ファウンドリー1位企業である台湾TSMCとの格差を縮める核心先端工程で、サムスン電子が2ナノを予想してテイラー工場で勝負に出たが、AMDやNVIDIAだけでなくクアルコムやアップルなどビックテックの顧客会社がすべてTSMCに集まった。 テイラーファウンドリー工場だけではない。サムスン電子平沢キャンパスの新規ファブであるP4は最近、計4つのラインを全てメモリー半導体に回した。 2022年から建設中の新規ファブP4は、当初DラムとNAND、ファウンドリーラインをすべて備えた複合棟として設計された。 しかし、テイラー工場と同様に、ファウンドリー物量が十分ではなかった。
また別の三星電子の関係者は、「テイラー工場はすでに建設中で、(工場を転がす見返りとして)米政府から半導体支援法(チップス法、CHIPSAct)の補助金も受けることになっており、(受注がなく)韓国工場だけを使っても余るほど、ファウンドリーの受注物量が足りない」と話した。
(引用ここまで)
サムスン電子がアメリカで展開していた半導体ファウンドリビジネスをほぼ畳んで、従業員の多くも韓国に帰国させていることが判明しました。
アメリカのテキサス州に建設していたこのファウンドリ工場は、4ナノで2024年中にも操業を開始するとしていたのですが。
去年末には25年の操業開始を目標にするとされていました。
サムスン電子、米国での半導体量産開始を延期か-TSMCに続き(ブルームバーグ)
それが今度は26年操業に変更になるのではないかとされています。
その大きな原因が、サムスン電子が3ナノプロセスで導入したGAA構造の歩留まり。
現在のところ、GAA構造を導入した3ナノプロセスの歩留まりは10~20%に過ぎないトモされています。
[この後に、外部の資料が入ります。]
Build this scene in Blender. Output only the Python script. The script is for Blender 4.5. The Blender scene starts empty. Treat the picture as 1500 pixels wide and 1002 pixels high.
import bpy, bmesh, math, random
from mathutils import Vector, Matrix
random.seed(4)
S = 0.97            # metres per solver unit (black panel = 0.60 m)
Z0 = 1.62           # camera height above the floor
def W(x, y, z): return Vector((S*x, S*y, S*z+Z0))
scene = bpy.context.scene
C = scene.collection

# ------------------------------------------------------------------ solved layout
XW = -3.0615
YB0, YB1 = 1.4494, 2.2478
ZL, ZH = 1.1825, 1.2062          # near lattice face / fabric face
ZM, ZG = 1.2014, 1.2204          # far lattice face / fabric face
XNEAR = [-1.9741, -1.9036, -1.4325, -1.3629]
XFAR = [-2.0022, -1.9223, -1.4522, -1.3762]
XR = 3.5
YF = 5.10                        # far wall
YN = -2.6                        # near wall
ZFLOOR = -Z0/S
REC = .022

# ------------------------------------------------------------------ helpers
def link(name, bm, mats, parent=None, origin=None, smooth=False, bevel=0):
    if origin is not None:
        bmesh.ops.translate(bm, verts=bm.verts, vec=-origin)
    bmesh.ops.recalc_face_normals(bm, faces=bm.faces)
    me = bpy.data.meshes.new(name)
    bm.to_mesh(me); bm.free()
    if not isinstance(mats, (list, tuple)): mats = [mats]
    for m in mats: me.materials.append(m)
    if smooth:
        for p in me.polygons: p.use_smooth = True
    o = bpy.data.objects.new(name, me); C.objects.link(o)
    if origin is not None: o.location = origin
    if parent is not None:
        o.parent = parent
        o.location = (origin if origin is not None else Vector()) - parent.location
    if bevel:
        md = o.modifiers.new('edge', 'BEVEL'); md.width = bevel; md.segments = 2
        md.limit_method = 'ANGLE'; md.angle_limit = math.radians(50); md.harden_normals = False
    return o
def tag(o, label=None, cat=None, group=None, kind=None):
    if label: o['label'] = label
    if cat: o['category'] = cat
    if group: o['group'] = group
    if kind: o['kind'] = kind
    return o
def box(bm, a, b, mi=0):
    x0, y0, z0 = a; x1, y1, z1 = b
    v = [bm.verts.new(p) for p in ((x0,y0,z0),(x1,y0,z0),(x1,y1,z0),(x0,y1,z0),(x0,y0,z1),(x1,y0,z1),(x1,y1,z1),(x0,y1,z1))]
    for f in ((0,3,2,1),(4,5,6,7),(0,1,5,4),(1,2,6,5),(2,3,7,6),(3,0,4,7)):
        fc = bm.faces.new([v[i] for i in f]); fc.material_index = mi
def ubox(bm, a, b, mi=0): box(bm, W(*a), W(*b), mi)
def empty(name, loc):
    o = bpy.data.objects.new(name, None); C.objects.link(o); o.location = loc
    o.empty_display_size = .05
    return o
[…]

サムスン電子が世界的な人員削減を計画、テキサス州テイラー工場から撤退(データセンターカフェ)
まあ、この歩留まりが本当かどうかはともかく。
TSMCと勝負になるようなものではない、というのは確定した事実のようですわ。
結果として、テイラー工場では稼働できないくらいに委託してくる企業がない。
韓国の平沢でもにもNAND、DRAM、ファウンドリ事業の複数用途に使えるP4工場のラインが全量をメモリ製造に向けているとのことで。
「ビジネスをしたくとも委託してくる企業がない」ので、自社向けのAPUを作るしかない模様です。
すでにTSMCは3ナノプロセスでiPhone 15向け、iPhone 16向けのプロセッサを量産している。
それも億の単位で。
その一方でサムスン電子は独自チップであるExynos2500を次期ハイエンドスマートフォンであるGalaxy S25シリーズに搭載できるかどうか怪しいって状況。
nVidiaもクアルコムもテスラもGoogleまでもサムスン電子のファウンドリ事業から逃避。
最近出たばかりのPixel 9シリーズに搭載されているGoogleのTensor G4は、サムスン電子の4ナノプロセスで製造しているものの、熱の問題が処理し切れていないので競合のプロセッサに劣っているとされています。
日本のAI企業が独自のAIチップをサムスン電子のファウンドリ事業(3ナノ? 2ナノ?)に受託するって話も出ていましたが、まだ実際のビジネスにはなっていない感じでした。
で、今回は大規模なファウンドリビジネスの拠点とするはずだったテイラー工場から社員を大量に引き揚げ。
……ビジネスとしてほぼ破綻してませんかね、これ。